Adaptive Rational Krylov for Sylvester Equations

This repository contains the implementation of a block rational Krylov subspace method for the solution of Sylvester equations of the form $AX - XB = UV^T$, with, $U,V$ tall and skinny, and $A$ and $B$ large and square. The method is described in detail in [1], and has the following features:

• Builds on matrix-vector products and linear solves with shifted copies of $A$ and $B$. In particular, the methods can take advantage of sparse or data-sparse matrices.
• Adaptive pole selection: optimal poles are chosen during the construction of the projection subspace automatically.

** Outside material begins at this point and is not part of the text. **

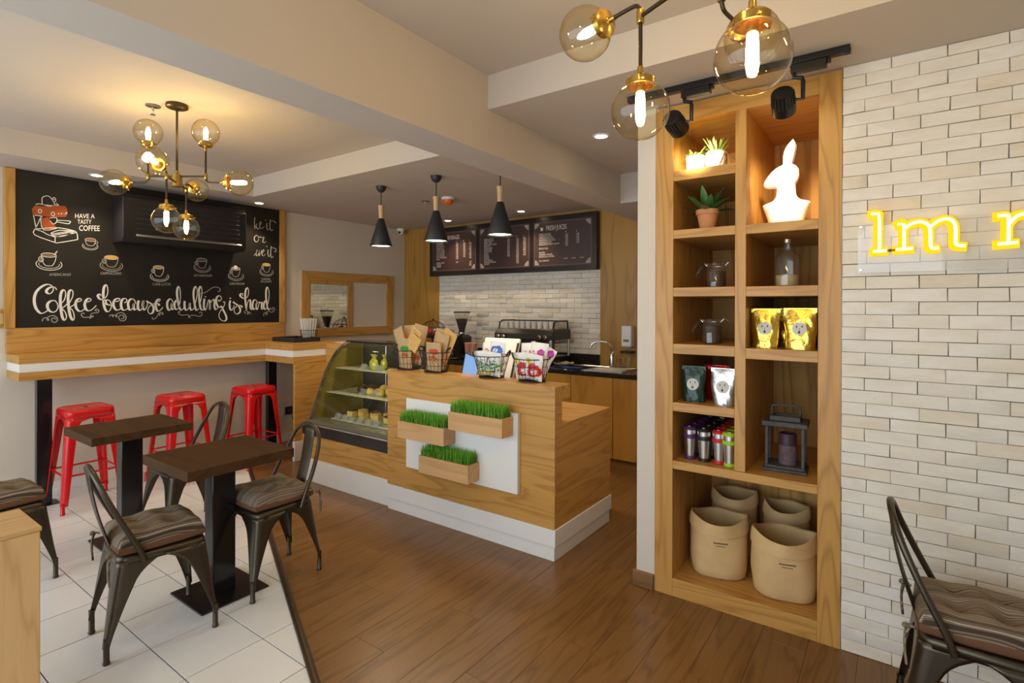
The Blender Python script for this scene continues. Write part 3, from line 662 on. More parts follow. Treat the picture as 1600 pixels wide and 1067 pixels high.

The pole selection is based on a novel criterion that enables a better understanding of the convergence of block Krylov methods, which is not just a straightforward extension of "scalar" Krylov methods.

The examples included in the repository can be used to test the method on two examples: the discretizations of a 2D Poisson problem, and a 2D convection-diffusion equation.

The algorithm computes rational Krylov subspaces using the rktoolbox described in [2]. The code has been tested using the version 2.9 of rktoolbox.

References

[1]. Casulli, A. & Robol, L., An effcient block rational Krylov solver for Sylvester equations with adaptive pole selection, arXiv.

[2]. Berljafa, M. & S. Elsworth, S. & Guttel, S., A rational Krylov toolbox for Matlab (2014).